**Dataset section**
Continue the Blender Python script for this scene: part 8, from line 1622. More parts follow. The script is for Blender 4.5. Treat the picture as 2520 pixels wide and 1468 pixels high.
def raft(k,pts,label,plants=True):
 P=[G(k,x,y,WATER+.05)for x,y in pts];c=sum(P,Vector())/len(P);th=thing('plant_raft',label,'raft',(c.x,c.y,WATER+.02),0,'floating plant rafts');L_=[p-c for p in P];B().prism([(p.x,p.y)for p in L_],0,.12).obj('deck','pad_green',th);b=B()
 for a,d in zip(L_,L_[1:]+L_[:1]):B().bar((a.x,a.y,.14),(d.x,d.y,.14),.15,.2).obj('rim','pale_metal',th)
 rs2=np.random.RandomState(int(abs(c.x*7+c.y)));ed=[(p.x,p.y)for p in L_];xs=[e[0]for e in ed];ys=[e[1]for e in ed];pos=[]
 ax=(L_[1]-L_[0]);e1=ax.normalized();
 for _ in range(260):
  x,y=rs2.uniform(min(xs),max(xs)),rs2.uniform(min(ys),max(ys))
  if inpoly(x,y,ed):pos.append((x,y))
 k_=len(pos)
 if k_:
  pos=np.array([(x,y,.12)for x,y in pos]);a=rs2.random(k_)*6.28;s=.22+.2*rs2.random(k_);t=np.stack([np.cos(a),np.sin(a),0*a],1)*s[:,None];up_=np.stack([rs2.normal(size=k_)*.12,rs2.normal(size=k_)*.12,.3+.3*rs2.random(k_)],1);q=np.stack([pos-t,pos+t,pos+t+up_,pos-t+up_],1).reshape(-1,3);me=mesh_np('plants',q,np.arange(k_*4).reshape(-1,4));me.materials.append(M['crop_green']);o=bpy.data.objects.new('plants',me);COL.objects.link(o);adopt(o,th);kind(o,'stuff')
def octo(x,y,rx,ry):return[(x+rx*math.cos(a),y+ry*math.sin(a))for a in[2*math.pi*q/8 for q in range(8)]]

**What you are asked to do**
Reproduce all of the data exactly as given.

**Written answer**
Continue the Blender Python script for this scene: part 8, from line 1622. More parts follow. The script is for Blender 4.5. Treat the picture as 2520 pixels wide and 1468 pixels high.
def raft(k,pts,label,plants=True):
 P=[G(k,x,y,WATER+.05)for x,y in pts];c=sum(P,Vector())/len(P);th=thing('plant_raft',label,'raft',(c.x,c.y,WATER+.02),0,'floating plant rafts');L_=[p-c for p in P];B().prism([(p.x,p.y)for p in L_],0,.12).obj('deck','pad_green',th);b=B()
 for a,d in zip(L_,L_[1:]+L_[:1]):B().bar((a.x,a.y,.14),(d.x,d.y,.14),.15,.2).obj('rim','pale_metal',th)
 rs2=np.random.RandomState(int(abs(c.x*7+c.y)));ed=[(p.x,p.y)for p in L_];xs=[e[0]for e in ed];ys=[e[1]for e in ed];pos=[]
 ax=(L_[1]-L_[0]);e1=ax.normalized();
 for _ in range(260):
  x,y=rs2.uniform(min(xs),max(xs)),rs2.uniform(min(ys),max(ys))
  if inpoly(x,y,ed):pos.append((x,y))
 k_=len(pos)
 if k_:
  pos=np.array([(x,y,.12)for x,y in pos]);a=rs2.random(k_)*6.28;s=.22+.2*rs2.random(k_);t=np.stack([np.cos(a),np.sin(a),0*a],1)*s[:,None];up_=np.stack([rs2.normal(size=k_)*.12,rs2.normal(size=k_)*.12,.3+.3*rs2.random(k_)],1);q=np.stack([pos-t,pos+t,pos+t+up_,pos-t+up_],1).reshape(-1,3);me=mesh_np('plants',q,np.arange(k_*4).reshape(-1,4));me.materials.append(M['crop_green']);o=bpy.data.objects.new('plants',me);COL.objects.link(o);adopt(o,th);kind(o,'stuff')
def octo(x,y,rx,ry):return[(x+rx*math.cos(a),y+ry*math.sin(a))for a in[2*math.pi*q/8 for q in range(8)]]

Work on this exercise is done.